Are Crowdfunded Renewables The Game Changer?

Are Crowdfunded Renewables The Game Changer?

Crowdfunding of renewable energy projects is growing fast in Europe. If this grassroots movement gets organized in time to access the big money available in the next round of cohesion funding, it could have far reaching effects on the European energy sector.

In recession era Europe, much talk is of ‘innovative’ or ‘alternative’ financing for sustainable energy – meaning money other than the public purse. Compared with the cost of transition to a low-carbon economy at €270 billion (or 1.5 % of its GDP) annually, crowdfunding at present is pretty insignificant – although growing exponentially. In 2012 crowdfunding in Europe saw an estimated 65 % growth compared to 2011 and reached €735 million. This figure is promising compared to the shrinking European venture capital market of €3 billion, although modest compared to the European initial public offering markets (in the range of €16.5 billion). Still, with industry insiders Massolution forecasting an 81 % increase in global crowdfunding volumes in 2013, it looks like crowdfunding might just get serious.

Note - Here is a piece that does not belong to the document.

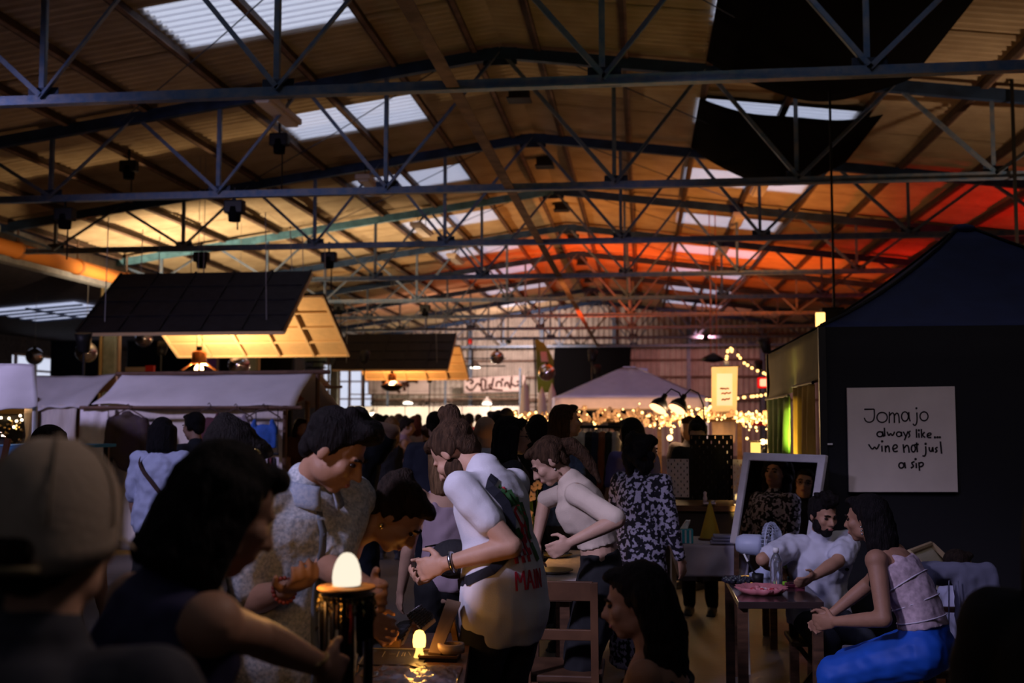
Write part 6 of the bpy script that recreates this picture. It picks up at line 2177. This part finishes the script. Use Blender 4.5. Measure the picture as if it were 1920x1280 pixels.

Crowdfunding is the collective effort of many individuals who pool their resources to support efforts initiated by other people or organisations. This is usually done via or with the help of the Internet. Individual projects and businesses are financed with small contributions from a large number of people, allowing innovators, entrepreneurs and business owners to utilise their social networks to raise capital.

Crowdfunding has several things going for it compared to traditional funding, as was noted recently in a report published by the European Capacity Building Initiative. First, crowdfunding can provide finance to small business and community organizations otherwise excluded from formal finance. This support for entrepreneurship is also touted as a leading advantage by lobby group European Crowdfunding Network. Speed in mobilising funding is a another characteristic of crowdfunding– as neatly demonstrated in the recent new world record where  €1.3 million was raised in just 13 hours by selling shares in a wind turbine to 1700 Dutch households in a deal brokered by Windcentrale. Risk-taking, necessary for marketing novel renewable energy products which still need to be tested in large scale, can also be addressed by crowd sourced finance as it taps into a more risk-tolerant segment of lenders or investors.